AP NEWS

Mead Hall students spend ‘A Night at the Museum’

May 2, 2019

Eli Whitney brought his famous cotton gin, complete with bales of cotton for cleaning during demonstrations.

John Deere, who started as a blacksmith before he created the first successful steel plow and later the tractor, hammered on his anvil.

Susan B. Anthony advocated for women’s rights with protest signs and a strong voice in support of suffrage.

Fourth graders at Mead Hall Episcopal School portrayed these famous Americans and more than 20 others April 25 at the school’s annual “A Night at the Museum.” The other historical figures, ranging from entertainers to inventors to Civil Rights leaders, included Marilyn Monroe, Michael Jackson, George Washington Carver, Steve Jobs and the Rev. Dr. Martin Luther King.

The museum project begins at the start of the school year, said Nina Briggs, who teaches fourth-grade English language arts, grammar and social studies. Students choose a figure who lived from 1815 to modern day who made a significant contribution to American culture and history.

Then, the students start researching their person and writing book reports about him or her.

“They embrace their person,” Briggs said. “They have to become that person.”

Parents help, too, with backdrops to create the perfect setting and props to tell the character’s story.
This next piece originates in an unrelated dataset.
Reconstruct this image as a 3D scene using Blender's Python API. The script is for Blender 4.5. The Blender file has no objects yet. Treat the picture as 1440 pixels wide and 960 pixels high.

Before the public presentations for family and friends, each student writes and memorizes a detailed monologue based on research about his or her character. During the presentation when a museum goer pushes a button or rings a bell, students bring their characters to life, telling their stories.

“They try to bring their characters to life to make them realistic to the audience,” Briggs said. “They’re bringing that person back.”

“A Night at the Museum” is the elementary school’s biggest project of the school year, crossing and encompassing all subjects, Briggs said.

“It cross-curricular. Depending on who their person is, they could be doing research in science; math; history; and, of course, English,” she said. “It all intertwines, and the presentations bring in grammar and public speaking. It becomes a major part of their school year. It’s takes all facets of the different subjects and brings them together. That’s important.”